Expedition from Batesville to Elgin

The expedition from Batesville (Independence County) to Elgin (Jackson County) in mid-January 1864 was conducted primarily to round up cattle to help feed the Union garrison at Batesville.

The First Nebraska Cavalry occupied Batesville on Christmas Day 1863, joined soon after by elements of the Eleventh Missouri Cavalry Regiment (US) and Fourth Arkansas Mounted Infantry (US). While much of the garrison’s time would be spent in anti-guerrilla patrolling, the troops also needed supplies for their remote outpost, leading to foraging expeditions through the region.

Second Lieutenant Almeron N. Harris of Company K, Eleventh Missouri Cavalry, led forty troopers out of Batesville on such an expedition on January 15, 1864, seeking “possession of a herd of beef-cattle said to be grazing in the canebrake on Black River.” Heading east, the Federals rode for twenty-two miles “over a good country, inhabited mostly by Union people” to Harrison’s Mill, where they pitched camp. Captain James E. Conner “obtained several recruits” for Company C, Fourth Arkansas Mounted Infantry, while there.

Harris sent scouting patrols out from his camp on the morning of January 16, “who brought in 4 secesh [sic] prisoners found lurking about in the neighborhood,” before heading to Smith’s Ferry Landing, which was located on the Black River across from the steamboat landing at Elgin.

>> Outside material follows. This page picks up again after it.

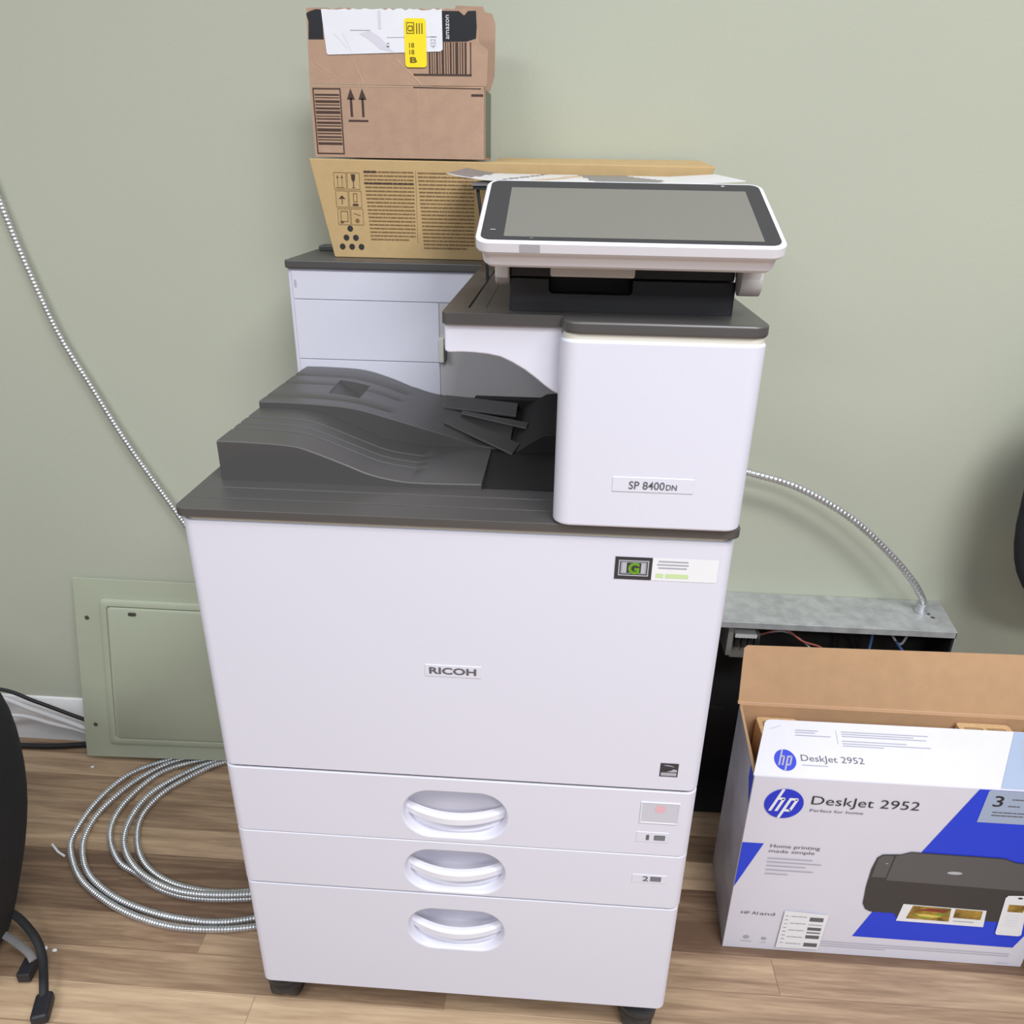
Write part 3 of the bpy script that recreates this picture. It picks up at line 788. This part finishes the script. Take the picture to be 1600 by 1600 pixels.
def slab(pts, th, name, m, parent, back=None):
    P = [Vector(p) for p in pts]; n = (P[1]-P[0]).cross(P[-1]-P[0]).normalized()*th
    bm = bmesh.new(); A = [bm.verts.new(p) for p in P]; B = [bm.verts.new(p+n) for p in P]
    f = bm.faces.new(A); f2 = bm.faces.new(B[::-1]); k = len(P)
    if back: f2.material_index = 1
    for i in range(k): bm.faces.new((A[i], A[(i+1) % k], B[(i+1) % k], B[i]))
    return link_mesh(name, bm, [m, back] if back else m, parent)
rf = slab([(.4305, HD, HZ+.0015), (.9050, HD, HZ+.0015), (.9050, .3870, .4760), (.4400, .3855, .4690), (.4345, .3840, .4640)][::-1], .003, 'rear_flap', 'cardboard_inner', HB)
link_mesh('rear_fold', prism_bm([(HD-.001, HZ-.001), (HD-.001, HZ+.003), (HD+.004, HZ+.003), (HD+.004, HZ-.001)], 'x', .4300, .906), 'cardboard_pale', HB)
fA_ = Vector((0, HY, HZ)); fU = Vector((0, .255-HY, .414-HZ)).normalized(); fN = Vector((0, -fU.z, fU.y))
def FL(u, v, d): return Vector((u, HY, HZ))+fU*v+fN*d
bm = bmesh.new(); pts = [(.4185, .001), (.9065, .001), (.9000, .091), (.4560, .0895), (.4500, .0880), (.4462, .0840)]
A = [bm.verts.new(FL(u, v, 0)) for u, v in pts]; B = [bm.verts.new(FL(u, v, -.003)) for u, v in pts]
bm.faces.new(A); f = bm.faces.new(B[::-1]); f.material_index = 1
for i in range(len(pts)): bm.faces.new((A[i], A[(i+1) % len(pts)], B[(i+1) % len(pts)], B[i]))
hf = link_mesh('front_flap', bm, ['box_print', 'cardboard_inner'], HB)
slab([(.4260, HY+.010, HZ-.004), (.4365, HD-.008, HZ-.004), (.4560, HD-.012, HZ-.085), (.4480, HY+.014, HZ-.085)], .003, 'side_flap', 'cardboard_inner', HB)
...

Seeing a Confederate camp across the river, Harris had his men hide in a canebrake next to the river while a civilian guide talked to the Rebels. Though the enemy was in range of the Federals’ carbines, the lieutenant declined to engage them, “knowing that it would foil a future and perhaps better expedition” and noting that the “ice [was] quite rotten, channel open.”

The Union soldiers learned that the best cattle in the reported herd had already been driven off, so they spent “a half day’s hard labor” gathering “21 head of inferior cattle” that had been left behind. Driving the cows four miles from the river, they camped for the night. The expedition set out in a mixture of rain and snow and was back in Batesville by 4:30 p.m. on January 17, with Harris “reporting the scout returned in good order, with 21 cattle corralled in the stock-yards of Batesville” and four prisoners turned over to the provost marshal.

While Lieutenant Harris and his men had little contact with Confederate troops during their foraging raid, the expedition from Batesville to Elgin is typical of some of the more mundane operations conducted to keep a garrison supplied while deep in enemy territory.

For additional information:
The War of the Rebellion: A Compilation of the Official Records of the Union and Confederate Armies, Series I, Vol. 34, part 2, pp. 105–106. Washington DC: Government Printing Office, 1891.